Nkrumah was born Kwame Francis Nwia Kofie in the southwest of the Gold Coast 1909. In 1939 he went to USA to study economics and sociology. There and in London he was active in the Pan African  Movements, which was demanding freedom and independence for the African colonies.

Nkrumak returned to his homeland in 1947 and became secretary general of the United Gold Coast Convention, which was campaigning to end British rule. However, in 1948 he was expelled from the organization for leading a campaign of civil disobedience. He responded by founding the Convention People’s Party in 1949, the first mass politically party in black Africa.

Imprisoned by the British in 1950, he was released the next year after the CPP’s landslide election victory. In 1952 Nkrumah became the country’s first Prime Minister. After independence in 1957 Ghana became a republic in 1960.

But while Nkrumah worked to improve living standards at home his ambitions extended beyond national boundaries to the creation of a federal union of Africa States. He explained his vision in his 1961 book. The title is All for one and one for all.

He believed independence of some countries is meaningless unless it is linked up with the total liberation of the African Continent. He said, divided we are weak, united; Africa could become one of the greatest for good in the world.
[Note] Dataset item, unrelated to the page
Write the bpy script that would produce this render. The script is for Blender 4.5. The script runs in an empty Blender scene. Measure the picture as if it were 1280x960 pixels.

He believed strongly and sincerely that with the deep-rooted wisdom and dignity, the innate respect for human lives, the intense humanity that is our heritage, the African race, united under one federal government, will emerge not as just another world bloc to flaunt its wealth and strength, but as a great power whose greatness is indestructible because it is built not on fear, envy and suspicion, nor won at the expense of others, but founded no hope, trust, friendship and directed to the good of all mankind.

However, few of the newly independent African countries were persuaded of the need to give up some of the power they had won recently, to a central parliament for the continent. Ghana was one of 32 nations that founded the Organization of African Unity in 1963. But Nkrumah regarded it as inadequate as it awes not the United States of Africa he longed for.

After 38 years the African leaders adopted the concept of Kwame Nkrumah, which is Africa under one federal government.  African Union formed its first Pan-African parliament on March 18, 2004 and while the long-term aim is for the parliament to exercise full legislative powers, its current mandate is to exercise advisory and consultative powers.

The Pan-African parliament has up to 250 members representing the 50 AU member states that have ratified the protocol and allocated 5 seats per state. The parliamentarian tenure of office corresponds to his or her own national parliament term.

The Pan-African court of justice of African Union has never into existence because the African Union has decided to merge with the African court on human and peoples’ rights to form a new integrated court to   function together.

The last several decades, there are big changes in Africa, the 54 countries in Africa, have elected government, and many have a growing economies, and expanding their business markets. More than 80 percent of the 54 countries in Africa rates with trade expansion within and around the world. Majority of African countries recorded of more than three percent. That is well above the world average and expects better growth as this momentum goes on.

Remarkable number of countries is consolidating stable, multi-party democracies. These facts contrasts sharply with the stereotypical image of Africa as helpless ravage by famine, ethnic conflicts, coups and natural disaster that make it a permanent case for the emergency ward. Instead, they testify to a resourceful people and able to eke out a meaningful existence in the transitional period of world of economic crisis.